## Instructions for the task:
From the first line of the data through the line containing "return np_mesh('grass_clump', np.array(V), np.array(F), rd)", return each line exactly.
-- Start --
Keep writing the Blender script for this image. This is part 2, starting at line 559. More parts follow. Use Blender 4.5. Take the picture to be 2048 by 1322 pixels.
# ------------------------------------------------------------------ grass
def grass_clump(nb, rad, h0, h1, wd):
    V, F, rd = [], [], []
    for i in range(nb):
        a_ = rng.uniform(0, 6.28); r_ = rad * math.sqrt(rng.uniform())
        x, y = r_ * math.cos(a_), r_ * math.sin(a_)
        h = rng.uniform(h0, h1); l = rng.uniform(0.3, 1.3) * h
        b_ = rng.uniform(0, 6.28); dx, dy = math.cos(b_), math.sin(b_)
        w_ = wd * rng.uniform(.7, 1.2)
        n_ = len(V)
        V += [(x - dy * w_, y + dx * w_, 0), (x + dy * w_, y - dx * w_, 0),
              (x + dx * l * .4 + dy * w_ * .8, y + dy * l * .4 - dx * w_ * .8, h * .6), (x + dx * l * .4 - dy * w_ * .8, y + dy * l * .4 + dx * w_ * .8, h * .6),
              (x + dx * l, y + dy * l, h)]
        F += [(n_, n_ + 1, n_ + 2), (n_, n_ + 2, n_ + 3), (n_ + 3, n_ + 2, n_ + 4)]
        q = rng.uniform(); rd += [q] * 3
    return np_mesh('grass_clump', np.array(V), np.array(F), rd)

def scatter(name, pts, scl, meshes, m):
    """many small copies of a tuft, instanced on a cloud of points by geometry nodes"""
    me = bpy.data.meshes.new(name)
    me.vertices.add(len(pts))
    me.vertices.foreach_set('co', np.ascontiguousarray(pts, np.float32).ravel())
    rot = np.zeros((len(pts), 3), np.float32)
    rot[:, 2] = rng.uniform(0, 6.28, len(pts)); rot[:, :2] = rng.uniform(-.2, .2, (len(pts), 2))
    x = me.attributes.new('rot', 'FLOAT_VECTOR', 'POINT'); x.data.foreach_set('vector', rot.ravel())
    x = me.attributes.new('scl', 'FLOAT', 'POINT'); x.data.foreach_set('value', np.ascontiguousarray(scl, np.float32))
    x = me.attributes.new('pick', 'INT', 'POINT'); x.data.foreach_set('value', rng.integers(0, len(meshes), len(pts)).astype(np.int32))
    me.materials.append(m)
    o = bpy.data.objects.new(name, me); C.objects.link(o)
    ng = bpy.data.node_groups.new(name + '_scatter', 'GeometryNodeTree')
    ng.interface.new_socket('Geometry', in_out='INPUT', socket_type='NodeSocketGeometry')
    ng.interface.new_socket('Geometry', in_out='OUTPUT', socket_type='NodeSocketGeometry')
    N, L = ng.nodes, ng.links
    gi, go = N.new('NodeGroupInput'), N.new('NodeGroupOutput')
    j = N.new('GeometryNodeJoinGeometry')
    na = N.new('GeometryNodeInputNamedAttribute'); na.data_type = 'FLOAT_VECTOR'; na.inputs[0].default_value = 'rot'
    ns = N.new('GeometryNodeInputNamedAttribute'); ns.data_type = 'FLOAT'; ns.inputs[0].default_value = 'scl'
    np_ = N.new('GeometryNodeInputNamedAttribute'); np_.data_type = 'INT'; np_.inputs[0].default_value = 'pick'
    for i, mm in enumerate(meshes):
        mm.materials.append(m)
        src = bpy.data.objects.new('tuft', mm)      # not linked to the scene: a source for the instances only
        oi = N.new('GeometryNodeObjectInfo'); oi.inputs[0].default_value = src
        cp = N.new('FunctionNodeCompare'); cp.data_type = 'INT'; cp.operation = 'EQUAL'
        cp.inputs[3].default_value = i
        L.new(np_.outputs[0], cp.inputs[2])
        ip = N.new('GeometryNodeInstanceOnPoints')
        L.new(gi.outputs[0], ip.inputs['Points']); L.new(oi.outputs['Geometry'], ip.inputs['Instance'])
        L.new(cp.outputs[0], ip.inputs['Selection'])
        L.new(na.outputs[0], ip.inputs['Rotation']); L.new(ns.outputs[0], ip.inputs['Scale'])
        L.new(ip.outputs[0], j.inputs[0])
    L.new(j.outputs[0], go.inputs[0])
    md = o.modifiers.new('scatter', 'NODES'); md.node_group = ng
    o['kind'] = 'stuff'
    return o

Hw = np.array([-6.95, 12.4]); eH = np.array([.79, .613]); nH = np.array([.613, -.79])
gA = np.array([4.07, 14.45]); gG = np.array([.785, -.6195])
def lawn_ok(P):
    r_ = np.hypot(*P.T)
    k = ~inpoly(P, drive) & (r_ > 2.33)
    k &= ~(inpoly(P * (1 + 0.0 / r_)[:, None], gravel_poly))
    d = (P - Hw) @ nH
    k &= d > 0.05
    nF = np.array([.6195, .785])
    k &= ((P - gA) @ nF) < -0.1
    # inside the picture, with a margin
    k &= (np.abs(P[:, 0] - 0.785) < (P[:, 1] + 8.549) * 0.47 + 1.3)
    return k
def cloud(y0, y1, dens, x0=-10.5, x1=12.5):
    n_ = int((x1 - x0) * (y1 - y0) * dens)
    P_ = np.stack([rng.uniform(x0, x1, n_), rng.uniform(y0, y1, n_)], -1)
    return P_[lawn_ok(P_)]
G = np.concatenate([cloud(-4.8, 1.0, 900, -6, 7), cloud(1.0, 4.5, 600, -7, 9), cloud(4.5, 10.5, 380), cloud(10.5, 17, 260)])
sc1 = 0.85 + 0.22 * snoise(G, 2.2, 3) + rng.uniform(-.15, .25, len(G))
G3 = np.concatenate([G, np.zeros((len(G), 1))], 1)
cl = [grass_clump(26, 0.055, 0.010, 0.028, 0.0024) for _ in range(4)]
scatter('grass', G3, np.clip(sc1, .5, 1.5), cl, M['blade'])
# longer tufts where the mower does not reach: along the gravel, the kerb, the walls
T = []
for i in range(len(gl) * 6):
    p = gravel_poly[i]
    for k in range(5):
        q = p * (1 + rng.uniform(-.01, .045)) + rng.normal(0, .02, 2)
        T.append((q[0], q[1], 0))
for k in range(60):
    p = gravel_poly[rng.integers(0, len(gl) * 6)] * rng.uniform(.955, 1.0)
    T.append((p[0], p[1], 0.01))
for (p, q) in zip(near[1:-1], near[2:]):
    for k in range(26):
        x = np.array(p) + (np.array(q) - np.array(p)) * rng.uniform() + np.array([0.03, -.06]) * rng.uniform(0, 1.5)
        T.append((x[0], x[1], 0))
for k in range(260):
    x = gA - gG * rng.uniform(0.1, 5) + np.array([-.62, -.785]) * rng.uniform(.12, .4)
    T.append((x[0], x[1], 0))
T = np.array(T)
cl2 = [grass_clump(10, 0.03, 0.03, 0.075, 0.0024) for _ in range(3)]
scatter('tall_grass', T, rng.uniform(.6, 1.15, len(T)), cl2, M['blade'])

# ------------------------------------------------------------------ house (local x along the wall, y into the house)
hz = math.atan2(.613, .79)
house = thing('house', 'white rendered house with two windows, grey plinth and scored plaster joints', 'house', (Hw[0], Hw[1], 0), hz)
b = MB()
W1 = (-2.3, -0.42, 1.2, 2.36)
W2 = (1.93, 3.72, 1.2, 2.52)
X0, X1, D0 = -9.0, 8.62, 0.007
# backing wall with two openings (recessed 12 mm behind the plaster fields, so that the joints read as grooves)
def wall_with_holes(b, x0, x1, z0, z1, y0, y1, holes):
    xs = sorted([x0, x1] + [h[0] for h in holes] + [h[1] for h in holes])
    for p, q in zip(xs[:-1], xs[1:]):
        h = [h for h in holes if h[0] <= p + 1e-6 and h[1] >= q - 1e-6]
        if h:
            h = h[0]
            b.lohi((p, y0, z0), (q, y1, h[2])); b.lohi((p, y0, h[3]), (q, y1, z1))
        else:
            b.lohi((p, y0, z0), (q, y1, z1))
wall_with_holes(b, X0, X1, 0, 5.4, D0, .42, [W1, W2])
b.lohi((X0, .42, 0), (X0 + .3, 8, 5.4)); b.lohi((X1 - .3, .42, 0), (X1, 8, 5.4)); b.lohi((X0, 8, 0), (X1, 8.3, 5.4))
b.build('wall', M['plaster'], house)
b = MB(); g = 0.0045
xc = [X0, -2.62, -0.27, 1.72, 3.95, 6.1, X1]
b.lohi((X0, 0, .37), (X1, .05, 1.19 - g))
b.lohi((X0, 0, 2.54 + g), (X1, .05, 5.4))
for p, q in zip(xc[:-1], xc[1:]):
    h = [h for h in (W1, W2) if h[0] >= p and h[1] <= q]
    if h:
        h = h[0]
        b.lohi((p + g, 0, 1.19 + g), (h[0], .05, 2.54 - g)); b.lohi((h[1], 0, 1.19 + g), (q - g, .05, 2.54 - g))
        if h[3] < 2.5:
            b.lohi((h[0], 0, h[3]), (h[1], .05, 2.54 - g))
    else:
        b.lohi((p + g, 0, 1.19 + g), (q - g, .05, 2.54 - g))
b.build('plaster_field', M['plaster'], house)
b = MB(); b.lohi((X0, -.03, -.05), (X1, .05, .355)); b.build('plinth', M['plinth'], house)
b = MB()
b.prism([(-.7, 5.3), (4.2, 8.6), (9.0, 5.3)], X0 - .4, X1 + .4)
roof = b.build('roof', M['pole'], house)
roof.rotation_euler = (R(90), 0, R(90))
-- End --
## The answer:
Keep writing the Blender script for this image. This is part 2, starting at line 559. More parts follow. Use Blender 4.5. Take the picture to be 2048 by 1322 pixels.
# ------------------------------------------------------------------ grass
def grass_clump(nb, rad, h0, h1, wd):
    V, F, rd = [], [], []
    for i in range(nb):
        a_ = rng.uniform(0, 6.28); r_ = rad * math.sqrt(rng.uniform())
        x, y = r_ * math.cos(a_), r_ * math.sin(a_)
        h = rng.uniform(h0, h1); l = rng.uniform(0.3, 1.3) * h
        b_ = rng.uniform(0, 6.28); dx, dy = math.cos(b_), math.sin(b_)
        w_ = wd * rng.uniform(.7, 1.2)
        n_ = len(V)
        V += [(x - dy * w_, y + dx * w_, 0), (x + dy * w_, y - dx * w_, 0),
              (x + dx * l * .4 + dy * w_ * .8, y + dy * l * .4 - dx * w_ * .8, h * .6), (x + dx * l * .4 - dy * w_ * .8, y + dy * l * .4 + dx * w_ * .8, h * .6),
              (x + dx * l, y + dy * l, h)]
        F += [(n_, n_ + 1, n_ + 2), (n_, n_ + 2, n_ + 3), (n_ + 3, n_ + 2, n_ + 4)]
        q = rng.uniform(); rd += [q] * 3
    return np_mesh('grass_clump', np.array(V), np.array(F), rd)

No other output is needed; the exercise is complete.